In "The Art Of Deception Or Publishing PHP6 Books" I aired my unflattering opinions about publishers who have been selling "PHP 6" books. PHP 6, last I checked, was a bit like Leprechauns (Hey, I'm Irish! The use is legal!). You love them, you have lots of ideas about what to expect from them - but has anyone every really seen one (other than my great uncle)? PHP 6 exists in CVS - it's never had a release other than the usual CVS snapshots. It's certainly not complete and stable, and its future feature list remains a bit flexible. You could see PHP 5.4 in 2011 before PHP 6 is finished...guessing here. As its developers would say - it'll be ready when it's ready. One day. Maybe.

In response to the blog post, Wrox Press picked up on the problem on Twitter via Davey Shafik (@dshafik). Everyone knows Davey. If you don't, you must have been living under a rock, or a ruby, for a really long time. I have to say, Wrox responded in a wholly unpredicted way I have to admire. It's not everyday you find yourself hiding in a cave in Antrim (it's nice...a little damp though) after seeing something you wrote persuade a publisher to pull back a book destined for the printers, and work on fixing it so it deserves its title.

Here's the full text of the comment posted to "The Art Of Deception..." earlier today by Jim Minatel (Associate Publisher - Wrox). Jim is mostly the person sitting behind @wrox over on Twitter where he's been quite proactive in getting to the bottom of my PHP 6 Book complaints.

Pádraic:

Thanks for taking the time to discuss this with me on Twitter last night. I’m the Associate Publisher for Wrox, I’m the person usually behind @wrox on twitter.

After meeting with the editor who ran the PHP list for us, you’re right. The titles of these PHP6 books, some of the references to PHP6 in the books, what isn’t covered in the books, all prove we made a mistake, something went wrong. But how, why?

Elizabeth (and thanks for her measured response) is correct in part of her assessment that books take a long time to write and publish. I’m sure that when the editor and authors started these books in Spring 2008, they’re thinking was that 6.0 would indeed be a stable release by early 2009 (if not sooner) and they were aiming for that. But clearly along the way we dropped the ball on checking references to things like the non-existent “6.0.0 stable.”

In the Beginning PHP6, MySQL, Apache book, I can actually understand the rationale not to cover Unicode there. Given that Unicode is primarily valuable to someone internationalizing a site or localizing it for multiple languages – topics that I wouldn’t consider “Beginning” level – I can see why it wasn’t covered. (Before becoming associate publisher, I was actually our ASP.NET editor for most of the last 5 years and we don’t for example cover internationalization/localization in our Beginning ASP.NET 3.5.) So we want to have a book that Beginning level customers understand will work with PHP6 if that’s the version they’re using, but we didn’t communicate right what that meant in this context where there weren’t major new v6 features at the level we thought a beginner would need.

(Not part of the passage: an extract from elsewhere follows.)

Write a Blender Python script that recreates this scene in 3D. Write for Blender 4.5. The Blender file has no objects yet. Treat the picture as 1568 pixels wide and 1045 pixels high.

The professional book stumps me more. It’s hard for me to understand how that book doesn’t have a chapter on Unicode. It looks like an oversight by everyone involved in the book.

So where do we go from here and get better than this to eventually prove we’re worthy of better than when @bicatu says “That reminds me why I've never bought a Wrox book?”

First, I’ve asked the team involved with Beginning PHP6 scheduled to ship to the printer this week to pull that book back, to read your post and the subsequent twitter discussion and to make sure we aren’t making the same mistake a third time. I want the author and editors to provide a level of confidence that the PHP6 features that should be covered are, that the discussion of the current state of PHP6 is accurate, and the that the title, subtitle, and marketing copy on the book and online accurately reflects what is and isn’t covered.